The Sorrows of Young WertherMy rating: 4 of 5 stars

Before finishing this book, I was thinking I was not going to rate it too high. As Werther’s unrequited love drove him to emotional, and then physical, extremes, I simply couldn’t find him sympathetic. He was intelligent and well off, but his self-centered desire diminished him for me. But, I read quickly to the end and really enjoyed this short novel. I realized that the beauty of the book was its story, so well told by a then 24-year-old Goethe. Even though I didn’t always like the titular character as a person, I wanted to know what he thought and how his story unfolded.

I must say I’m also a sucker for epistolary novels.
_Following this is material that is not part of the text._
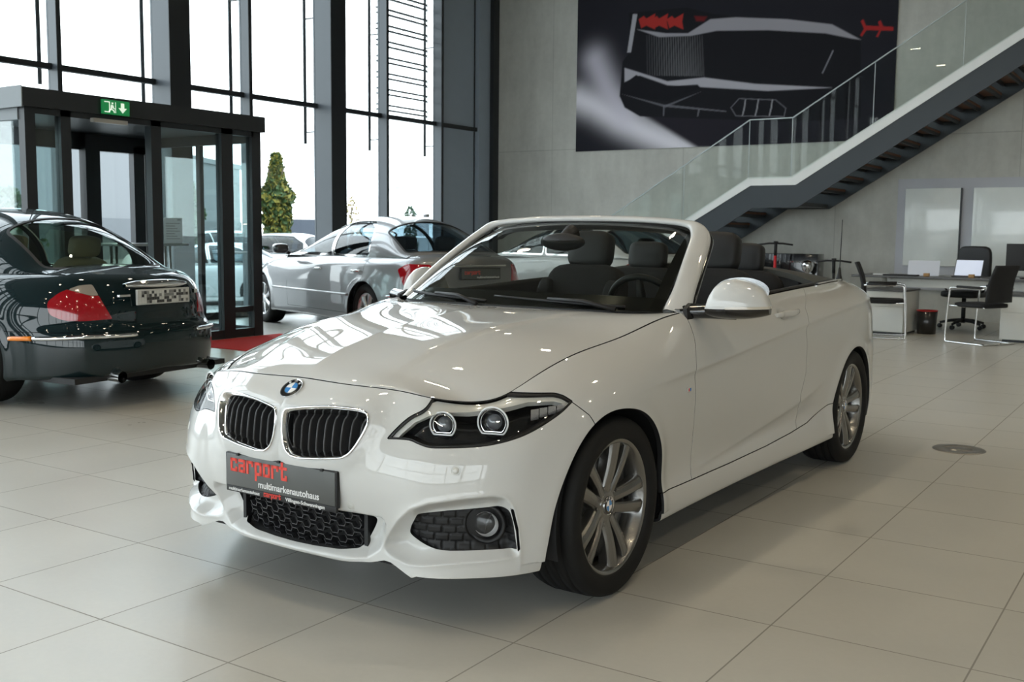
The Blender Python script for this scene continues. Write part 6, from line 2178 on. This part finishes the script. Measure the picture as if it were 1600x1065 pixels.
m = MB(); m.box((-.10, -.07, 0), (.10, .07, .02)); o = m.build('paper_stack', mat('paper_white2', (.6, .61, .6), .6)); o.location = (-3.68, 14.62, dz); o.rotation_euler = (0, 0, R(10)); tag(o, 'small stack of white paper at the far left end of the desk', 'paper')
m = MB(); m.lathe([(.001, 0), (.03, 0), (.036, .09), (.033, .09), (.028, .005), (.001, .005)], 24, 'z'); o = m.build('cup', mat('cup_white', (.65, .65, .62), .3)); o.location = (-2.02, 14.40, dz); tag(o, 'white cup on the desk behind the mesh visitor chair', 'cup')

# low black bench with silver marks and two kick scooters against the wall
pL, pR = hit(1188, 395, y=15.9), hit(1280, 397, y=15.9)
m = MB(); m.box((pL[0] - .3, 15.85, 0), (pR[0], 16.15, pL[2]), bev=.01); sb = m.build('display_counter', M_gloss); tag(sb, 'low black display counter with silver marks standing before the concrete wall', 'counter')
c = hit(1214, 408, y=15.85)
m = MB()
for k in range(2): m.tube([(c[0] + dx_, 15.845, c[2] + dz_) for dx_, dz_ in ((-.045 + k * .02, -.04), (-.045 + k * .02, .045 - k * .015), (.045, .045 - k * .015), (.045, -.04), (.0, -.04))], .004, 6)
m.build('emblem', M_chrome, sb)
m = MB()
for k in range(9): m.box((c[0] + .17 + k * .035, 15.842, c[2] - .012), (c[0] + .19 + k * .035, 15.85, c[2] + .014 - .006 * (k % 2)))
m.build('lettering', M_chrome, sb)
def scooter(loc, rz, material, lab, hgt=1.15):
    o = empty('kick_scooter', loc, rz, lab, 'scooter', 'kick scooters by the wall')
    m = MB(); m.box((-.75, -.07, .10), (.05, .07, .14), bev=.015); m.build('deck', M_gap, o)
    m = MB(); m.tube([(.10, 0, .10), (.05, 0, .45), (-.0, 0, hgt - .18)], [.024, .022, .020], 12); m.build('stem', material, o)
    m = MB(); m.tube([(-.0, 0, hgt - .18), (-.03, 0, hgt)], .024, 10); m.tube([(-.03, -.25, hgt - .02), (-.03, -.1, hgt), (-.03, .1, hgt), (-.03, .25, hgt - .02)], .014, 8)
    m.box((-.08, -.03, hgt), (.04, .03, hgt + .035), bev=.008); m.build('handlebar', M_gap, o)
    for x in (.14, -.82):
        m = MB(); m.lathe([(.001, -.02), (.07, -.02), (.10, -.015), (.10, .015), (.07, .02), (.001, .02)], 24, c=(x, 0, .10)); m.build('wheel', M_tyre, o)
    return o
p = hit(1209, 380, y=15.45)
scooter((p[0] + .03, 15.45, 0), R(115), mat('scooter_red', (.60, .02, .03), .4), 'kick scooter with a red stem in front of the black counter', p[2])
p = hit(1300, 407, y=15.5)
scooter((p[0] + .03, 15.5, 0), R(100), M_gap, 'black kick scooter right of the black counter', p[2])
p = hit(1262, 412, y=15.6)
m = MB(); m.lathe([(.001, 0), (.10, 0), (.10, .02), (.03, .05), (.025, p[2] - .14), (.07, p[2] - .10), (.095, p[2] - .02), (.08, p[2] + .03), (.001, p[2] + .06)], 28, 'z'); o = m.build('chrome_stand', M_chrome); o.location = (p[0], 15.6, 0); tag(o, 'chrome pedestal with rounded head beside the black counter', 'stand')
# floor ring
m = MB(); m.lathe([(.001, .0035), (.07, .0035), (.072, .001), (.078, .001), (.08, .004), (.145, .004), (.150, .0)], 48, 'z'); o = m.build('floor_box', mat('floor_box_metal', (.30, .29, .27), .35, metal=.8)); o.location = (-1.17, 6.64, .0005); tag(o, 'round metal floor socket cover set in the tiles right of the car', 'floor cover')

# ---------------------------------------------------------------- lamps under the ceiling
k = 0
for x in (-7.5, -3.5, .5, 4.5, 8.5):
    for y in (-9, -5.5, -2, 1.5, 5, 8.5, 12):
        k += 1
        m = MB(); m.box((-.16, -.08, 0), (.16, .08, .12), bev=.01); o = m.build('ceiling_lamp', M_dark); o.location = (x, y, ZC - .9)
        tag(o, 'small twin spotlight hanging below the hall ceiling', 'ceiling lamp', 'spotlights below the ceiling')
        m = MB(); m.box((-.14, -.05, -.004), (-.01, .05, .0)); m.box((.01, -.05, -.004), (.14, .05, .0)); m.build('lamp_face', mat('lamp_glow', (1, 1, 1), .5, emit='#fff0d2', estr=60), o)
        m = MB(); m.tube([(0, 0, .12), (0, 0, .9)], .01, 6); m.build('hanger', M_dark, o)
        l = bpy.data.lights.new('spot', 'SPOT'); l.energy = LAMP_W; l.spot_size = R(110); l.spot_blend = .6; l.color = (1., .84, .60); l.shadow_soft_size = .12
        lo = bpy.data.objects.new('lamp_light', l); COL.objects.link(lo); lo.parent = o; lo.location = (0, 0, -.03)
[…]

I like seeing only through the words of the letter writer(s). It’s like listening in on a conversation, but only hearing one side of it. There’s so much you think about, like what the recipient thinks when reading it, as well as what was going on in the letter writer’s mind vs. what they actually put on paper. And, to be honest, there’s also the titillating feature of reading someone else’s private correspondence, as if sneaking a peak at a letter left on a table or discretely reading over someone’s shoulder.

The Sorrows of Young Werther is a book of moods. It looks deeply at relationships and also at nature. It is a Romantic book, the first I’ve read that wasn’t originally written in English. I’m happy to have read it.